Have you sold zines online through Roughdale? Do you see an increase or a decline in print zine sales in recent times?
I haven’t tried to sell any zines though the online store yet. It may be something I need to consider. Thanks for the idea!

What part of the Jonesville Conspiracy will be told on the next Goo Fish release?
I honestly haven’t even thought of that! A part two to The Jonesville Conspiracy? If The FUPA orders it, it shall be done!

What were you considering for the next Goo Fish release beforehand?
Well, I was definitely planning on another concept type album, but I wasn’t too sure on the lyrical theme. All the songs would be in the same key and would be interchangeable from a musical point of view. But I really hadn’t decided anything yet.

If you seriously thought about it, how many chapters of The Jonesville Conspiracy could you write to tell the entire story?
Dude, that could be an epic undertaking! I could probably spend the rest of my life working on that never-ending tale. That’s a very good idea that I might have to steal from you!

At the time of this writing do you have other conceptual ideas in mind for future EPs and albums besides the Jonesville Conspiracy?
I do, but they are such outlines at this point that they wouldn’t really make any sense. Just ideas of where I would want to go.
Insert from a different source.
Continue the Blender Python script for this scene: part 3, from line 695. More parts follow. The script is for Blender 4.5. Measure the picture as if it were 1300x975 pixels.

Considering the independent nature of your project, and the original story you incorporate into its concept, would it come as a surprise if your listenership were to grow in 2021? Would you think of performing live if that happened?
It would be a real surprise if this was to grow any. It would be nice, but I will keep doing what I’ve been doing since 2003 regardless of any growth. I plan on staying true to what GOO FISH began as. Yeah, I think I could grow it with live performances, but that’s not really my thing. A lot of things would have to align – finding the right musicians to work with would be the biggest part of that equation.

What are the biggest aspirations you hope to accomplish for Goo Fish and your other endeavors?
To be recognized as something and someone with a unique outlook, sound, and integrity. Nothing more or less.